Repeat the listing that follows, character for character, minus the pictures.
-------------------------
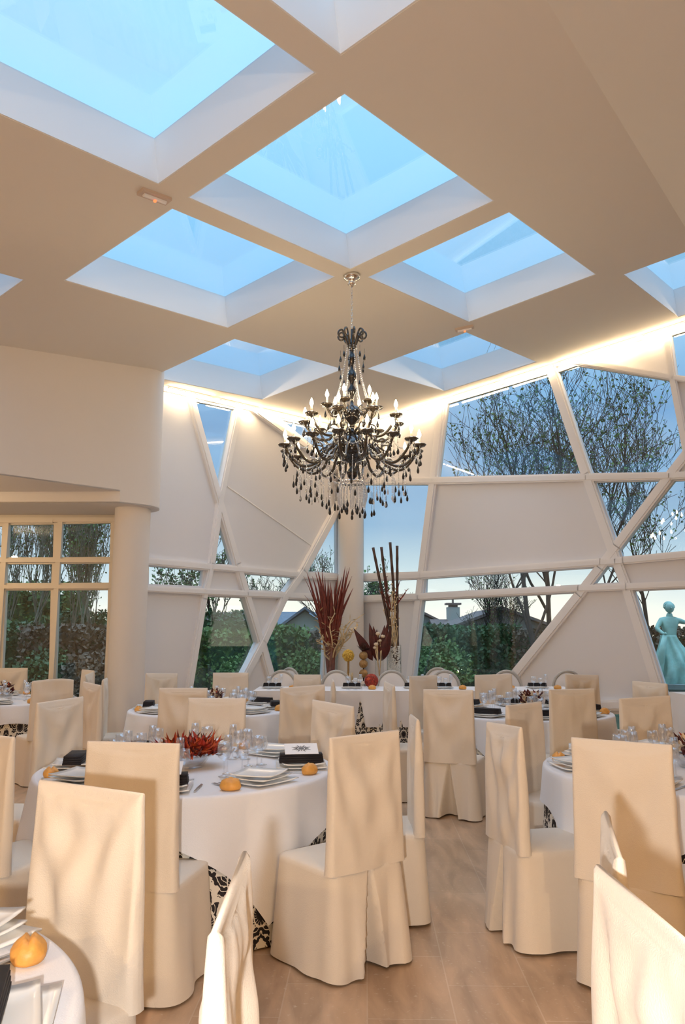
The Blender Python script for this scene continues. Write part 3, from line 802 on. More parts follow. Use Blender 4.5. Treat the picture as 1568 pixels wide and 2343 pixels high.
def round_table(cx, cy, rot, label, R=.88, half=1.08):
    t = thing('round_table', 'round banquet table under layered cloths, ' + label, 'table', (cx, cy, 0), 0, 'round banquet tables')
    m = MB(); m.lathe([(0, .715), (R - .03, .715), (R - .03, .735), (0, .735)], 48); m.build('tabletop', 'wood_top', t, True, 40)
    m = MB(); m.lathe([(0, .0), (.3, .0), (.3, .03), (.05, .06), (.05, .715), (0, .715)], 20); m.build('pedestal', 'steel', t, True, 40)
    u = drape(R - .016, lambda a: .74, 11, .012, cx + 3, zt=.745, uvs=True); o = u.build('damask_undercloth', 'damask', None, True); o.location = (cx, cy, 0)
    tag(o, 'black and cream damask undercloth on ' + label, 'tablecloth', 'damask undercloths')
    o = drape(R, square_drop(radians(rot), half, R), 13, .050, cx * 2 + 1).build('tablecloth', 'cloth', None, True); o.location = (cx, cy, 0)
    tag(o, 'white square overlay cloth on ' + label, 'tablecloth', 'white overlay cloths')
TABLES = {
 'near': (-.93, 4.80, -52 - 45, 'the big near table with the red leaf wreath'),
 'corner': (-1.41, 1.58, 20, 'the table cut off in the bottom left corner'),
 'mid': (-1.40, 8.45, 10, 'the farther table of mixed flowers by the round column'),
 'window': (-4.15, 9.60, 30, 'the table by the left garden window'),
 'flower': (1.88, 8.12, 25, 'the right flower table before the head table'),
 'right': (2.10, 4.75, -8, 'the near table cut by the right edge')}
for k, (cx, cy, rot, lb) in TABLES.items(): round_table(cx, cy, rot, lb)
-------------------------
Correct answer —
The Blender Python script for this scene continues. Write part 3, from line 802 on. More parts follow. Use Blender 4.5. Treat the picture as 1568 pixels wide and 2343 pixels high.
def round_table(cx, cy, rot, label, R=.88, half=1.08):
    t = thing('round_table', 'round banquet table under layered cloths, ' + label, 'table', (cx, cy, 0), 0, 'round banquet tables')
    m = MB(); m.lathe([(0, .715), (R - .03, .715), (R - .03, .735), (0, .735)], 48); m.build('tabletop', 'wood_top', t, True, 40)
    m = MB(); m.lathe([(0, .0), (.3, .0), (.3, .03), (.05, .06), (.05, .715), (0, .715)], 20); m.build('pedestal', 'steel', t, True, 40)
    u = drape(R - .016, lambda a: .74, 11, .012, cx + 3, zt=.745, uvs=True); o = u.build('damask_undercloth', 'damask', None, True); o.location = (cx, cy, 0)
    tag(o, 'black and cream damask undercloth on ' + label, 'tablecloth', 'damask undercloths')
    o = drape(R, square_drop(radians(rot), half, R), 13, .050, cx * 2 + 1).build('tablecloth', 'cloth', None, True); o.location = (cx, cy, 0)
    tag(o, 'white square overlay cloth on ' + label, 'tablecloth', 'white overlay cloths')
TABLES = {
 'near': (-.93, 4.80, -52 - 45, 'the big near table with the red leaf wreath'),
 'corner': (-1.41, 1.58, 20, 'the table cut off in the bottom left corner'),
 'mid': (-1.40, 8.45, 10, 'the farther table of mixed flowers by the round column'),
 'window': (-4.15, 9.60, 30, 'the table by the left garden window'),
 'flower': (1.88, 8.12, 25, 'the right flower table before the head table'),
 'right': (2.10, 4.75, -8, 'the near table cut by the right edge')}
for k, (cx, cy, rot, lb) in TABLES.items(): round_table(cx, cy, rot, lb)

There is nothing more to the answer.